I feel more comfortable about my circumstances now than ever before, but I've had the bottom fall out in a day before and realize it could do so again.
few can project the 3 biggest financial killers that are usually not on the radar years prior.
illness-divorce -job loss. add to that the expense of a family down the road.
we know someone who is having twins and while one child was no problem two can be very taxing.
my opinion is nothing beats having slack in a plan.
It really depends on debt to income ratio among other things. Someone who would be putting themselves at (for example) a 30% DTI by having a 15-year loan is in a much, much riskier position than one that would only rise to a DTI ratio of (say) 10%.
15-year loans are really not always a bad thing. If you think that a 15-year loan should be avoided even if it would only be a 10% DTI, then what about those of more modest means for whom even a 30-year mortgage would be 20% or 25% DTI? By your logic they should rent and save 50% of the home value before they buy at all.

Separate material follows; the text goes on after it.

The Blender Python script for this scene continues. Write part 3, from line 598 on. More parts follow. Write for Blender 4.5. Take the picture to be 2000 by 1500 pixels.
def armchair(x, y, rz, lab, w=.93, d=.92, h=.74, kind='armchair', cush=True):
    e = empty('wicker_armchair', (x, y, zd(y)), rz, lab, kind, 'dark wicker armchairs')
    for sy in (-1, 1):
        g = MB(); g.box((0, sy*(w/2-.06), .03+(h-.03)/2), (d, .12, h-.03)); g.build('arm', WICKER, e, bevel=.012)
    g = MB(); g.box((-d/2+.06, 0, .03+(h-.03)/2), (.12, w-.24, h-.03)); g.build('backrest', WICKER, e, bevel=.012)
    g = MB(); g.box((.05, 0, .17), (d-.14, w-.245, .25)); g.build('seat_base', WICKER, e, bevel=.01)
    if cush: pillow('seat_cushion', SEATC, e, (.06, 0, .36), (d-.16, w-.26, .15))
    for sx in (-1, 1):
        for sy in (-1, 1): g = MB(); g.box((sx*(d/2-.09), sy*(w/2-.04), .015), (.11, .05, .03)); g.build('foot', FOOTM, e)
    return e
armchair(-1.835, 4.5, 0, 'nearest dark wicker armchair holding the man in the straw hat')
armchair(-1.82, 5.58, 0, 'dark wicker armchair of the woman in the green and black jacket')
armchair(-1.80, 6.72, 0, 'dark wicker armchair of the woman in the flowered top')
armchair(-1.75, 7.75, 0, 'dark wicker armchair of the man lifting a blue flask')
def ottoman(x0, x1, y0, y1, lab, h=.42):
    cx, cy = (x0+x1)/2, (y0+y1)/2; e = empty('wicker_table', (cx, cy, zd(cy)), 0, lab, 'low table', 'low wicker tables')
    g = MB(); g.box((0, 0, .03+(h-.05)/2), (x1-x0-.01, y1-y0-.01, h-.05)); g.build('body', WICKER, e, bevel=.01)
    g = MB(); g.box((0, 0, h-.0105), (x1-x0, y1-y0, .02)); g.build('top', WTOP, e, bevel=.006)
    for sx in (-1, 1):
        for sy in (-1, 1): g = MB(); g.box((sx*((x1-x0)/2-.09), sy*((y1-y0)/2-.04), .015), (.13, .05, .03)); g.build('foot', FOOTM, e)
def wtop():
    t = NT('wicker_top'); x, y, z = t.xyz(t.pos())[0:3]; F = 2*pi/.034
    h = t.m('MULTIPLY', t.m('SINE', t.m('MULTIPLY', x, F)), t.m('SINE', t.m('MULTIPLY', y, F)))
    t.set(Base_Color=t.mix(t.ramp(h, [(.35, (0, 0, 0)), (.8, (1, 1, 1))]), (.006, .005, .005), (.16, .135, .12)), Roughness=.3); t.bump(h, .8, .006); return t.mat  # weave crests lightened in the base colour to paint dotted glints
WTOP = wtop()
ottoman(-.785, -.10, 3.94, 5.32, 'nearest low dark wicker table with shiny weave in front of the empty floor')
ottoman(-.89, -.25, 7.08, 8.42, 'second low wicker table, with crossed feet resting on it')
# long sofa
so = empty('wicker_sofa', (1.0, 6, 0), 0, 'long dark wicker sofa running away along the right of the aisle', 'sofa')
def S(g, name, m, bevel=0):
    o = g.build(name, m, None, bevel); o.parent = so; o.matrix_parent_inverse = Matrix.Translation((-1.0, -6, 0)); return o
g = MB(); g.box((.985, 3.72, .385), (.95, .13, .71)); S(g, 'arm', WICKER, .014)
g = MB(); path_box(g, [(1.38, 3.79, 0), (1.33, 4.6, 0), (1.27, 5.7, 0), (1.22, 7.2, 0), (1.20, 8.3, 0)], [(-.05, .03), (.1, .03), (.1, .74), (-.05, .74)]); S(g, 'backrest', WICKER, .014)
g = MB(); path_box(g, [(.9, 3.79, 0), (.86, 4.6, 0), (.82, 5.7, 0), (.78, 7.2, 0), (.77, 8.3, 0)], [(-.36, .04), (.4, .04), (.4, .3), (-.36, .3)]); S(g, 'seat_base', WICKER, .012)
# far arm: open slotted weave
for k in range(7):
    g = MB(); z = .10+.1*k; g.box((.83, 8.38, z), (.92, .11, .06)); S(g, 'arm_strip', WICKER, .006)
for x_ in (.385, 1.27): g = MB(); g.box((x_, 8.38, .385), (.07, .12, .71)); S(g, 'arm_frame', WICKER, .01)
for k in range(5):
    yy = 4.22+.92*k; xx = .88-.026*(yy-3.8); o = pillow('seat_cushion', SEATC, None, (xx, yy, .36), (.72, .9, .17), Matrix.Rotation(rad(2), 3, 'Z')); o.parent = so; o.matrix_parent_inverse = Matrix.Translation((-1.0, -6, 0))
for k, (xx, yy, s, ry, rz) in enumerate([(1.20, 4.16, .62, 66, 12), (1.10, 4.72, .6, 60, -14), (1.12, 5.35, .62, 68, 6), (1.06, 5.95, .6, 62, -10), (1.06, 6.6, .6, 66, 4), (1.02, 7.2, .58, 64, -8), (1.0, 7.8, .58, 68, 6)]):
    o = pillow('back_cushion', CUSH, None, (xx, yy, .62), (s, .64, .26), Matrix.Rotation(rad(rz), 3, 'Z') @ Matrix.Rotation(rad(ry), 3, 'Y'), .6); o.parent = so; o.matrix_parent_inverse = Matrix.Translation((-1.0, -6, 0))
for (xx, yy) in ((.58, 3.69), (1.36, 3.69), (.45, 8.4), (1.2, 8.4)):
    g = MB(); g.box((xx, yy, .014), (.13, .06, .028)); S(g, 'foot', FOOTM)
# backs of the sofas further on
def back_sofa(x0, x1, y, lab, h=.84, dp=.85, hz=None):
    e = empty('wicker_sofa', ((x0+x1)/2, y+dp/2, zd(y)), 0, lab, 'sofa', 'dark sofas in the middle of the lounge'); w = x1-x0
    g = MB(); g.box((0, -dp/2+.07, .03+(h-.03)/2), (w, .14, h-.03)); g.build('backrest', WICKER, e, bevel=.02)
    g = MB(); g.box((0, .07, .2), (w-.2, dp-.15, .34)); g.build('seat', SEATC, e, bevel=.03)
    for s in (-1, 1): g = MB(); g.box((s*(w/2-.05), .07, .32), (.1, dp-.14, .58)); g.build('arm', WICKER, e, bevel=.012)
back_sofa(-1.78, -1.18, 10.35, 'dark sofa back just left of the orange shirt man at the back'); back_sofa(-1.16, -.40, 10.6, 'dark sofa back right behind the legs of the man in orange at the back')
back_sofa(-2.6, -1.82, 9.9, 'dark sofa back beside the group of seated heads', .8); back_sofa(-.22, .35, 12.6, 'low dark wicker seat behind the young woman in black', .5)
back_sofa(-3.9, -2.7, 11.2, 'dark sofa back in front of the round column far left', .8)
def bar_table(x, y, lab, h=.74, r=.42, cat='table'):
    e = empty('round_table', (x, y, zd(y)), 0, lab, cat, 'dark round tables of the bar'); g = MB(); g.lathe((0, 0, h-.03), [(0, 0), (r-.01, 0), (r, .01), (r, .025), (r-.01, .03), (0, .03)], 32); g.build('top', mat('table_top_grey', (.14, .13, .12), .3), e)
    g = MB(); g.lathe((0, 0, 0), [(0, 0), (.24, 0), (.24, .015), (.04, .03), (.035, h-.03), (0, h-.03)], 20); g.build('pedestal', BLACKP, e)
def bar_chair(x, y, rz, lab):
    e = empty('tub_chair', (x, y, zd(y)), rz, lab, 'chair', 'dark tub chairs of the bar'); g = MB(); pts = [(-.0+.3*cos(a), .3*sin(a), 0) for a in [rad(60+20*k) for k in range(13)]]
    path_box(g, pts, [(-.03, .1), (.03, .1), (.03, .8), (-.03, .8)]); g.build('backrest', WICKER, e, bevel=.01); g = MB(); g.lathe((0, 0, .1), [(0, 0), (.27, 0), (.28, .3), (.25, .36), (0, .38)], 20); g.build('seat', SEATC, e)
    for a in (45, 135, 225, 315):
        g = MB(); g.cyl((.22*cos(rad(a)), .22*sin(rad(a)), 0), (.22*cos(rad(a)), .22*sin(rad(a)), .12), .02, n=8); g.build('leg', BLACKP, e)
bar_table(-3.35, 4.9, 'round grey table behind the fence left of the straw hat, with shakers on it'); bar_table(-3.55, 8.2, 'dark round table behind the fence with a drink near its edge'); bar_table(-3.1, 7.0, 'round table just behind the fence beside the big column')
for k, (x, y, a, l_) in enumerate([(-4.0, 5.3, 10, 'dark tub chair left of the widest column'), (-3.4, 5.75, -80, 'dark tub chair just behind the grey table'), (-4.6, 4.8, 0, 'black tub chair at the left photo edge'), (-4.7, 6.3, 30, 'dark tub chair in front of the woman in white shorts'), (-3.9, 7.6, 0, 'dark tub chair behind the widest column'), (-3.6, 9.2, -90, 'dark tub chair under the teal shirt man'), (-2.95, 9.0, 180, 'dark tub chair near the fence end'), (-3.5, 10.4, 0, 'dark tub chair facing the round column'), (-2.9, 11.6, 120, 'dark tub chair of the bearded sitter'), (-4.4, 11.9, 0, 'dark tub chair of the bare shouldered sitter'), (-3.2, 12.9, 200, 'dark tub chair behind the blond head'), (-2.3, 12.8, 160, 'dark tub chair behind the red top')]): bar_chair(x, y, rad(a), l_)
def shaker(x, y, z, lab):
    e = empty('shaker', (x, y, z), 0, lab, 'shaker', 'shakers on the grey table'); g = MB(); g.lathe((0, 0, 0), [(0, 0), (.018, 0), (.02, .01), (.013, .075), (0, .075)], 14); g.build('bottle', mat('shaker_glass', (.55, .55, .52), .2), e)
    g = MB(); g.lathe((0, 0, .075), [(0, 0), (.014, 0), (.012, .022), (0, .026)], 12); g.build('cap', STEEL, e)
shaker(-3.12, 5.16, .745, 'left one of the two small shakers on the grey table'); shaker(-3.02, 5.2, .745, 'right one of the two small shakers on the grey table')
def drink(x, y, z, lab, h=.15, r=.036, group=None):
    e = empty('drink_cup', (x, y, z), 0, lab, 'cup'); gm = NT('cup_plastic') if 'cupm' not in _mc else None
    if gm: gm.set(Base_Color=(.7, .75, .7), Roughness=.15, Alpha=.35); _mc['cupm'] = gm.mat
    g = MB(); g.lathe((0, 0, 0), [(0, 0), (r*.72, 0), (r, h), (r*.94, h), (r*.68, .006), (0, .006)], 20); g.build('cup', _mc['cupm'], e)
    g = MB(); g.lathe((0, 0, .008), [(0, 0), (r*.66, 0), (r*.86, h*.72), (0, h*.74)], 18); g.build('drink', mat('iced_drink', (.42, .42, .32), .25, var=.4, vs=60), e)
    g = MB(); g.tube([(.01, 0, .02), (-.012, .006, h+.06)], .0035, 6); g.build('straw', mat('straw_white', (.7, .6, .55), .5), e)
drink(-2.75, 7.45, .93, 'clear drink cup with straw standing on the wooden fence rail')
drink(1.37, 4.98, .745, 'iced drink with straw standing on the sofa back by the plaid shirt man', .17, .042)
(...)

Risks lie on a spectrum from negligible to serious, and exactly where on the spectrum a give household would put themselves by having a 15-year loan is going to depend on a lot of factors. You are painting such loan with a ridiculously broad brush. I don't know what motivates your contempt for 15-year loans. Like many other financial products they will make sense for some and not others. Why is this so hard to understand?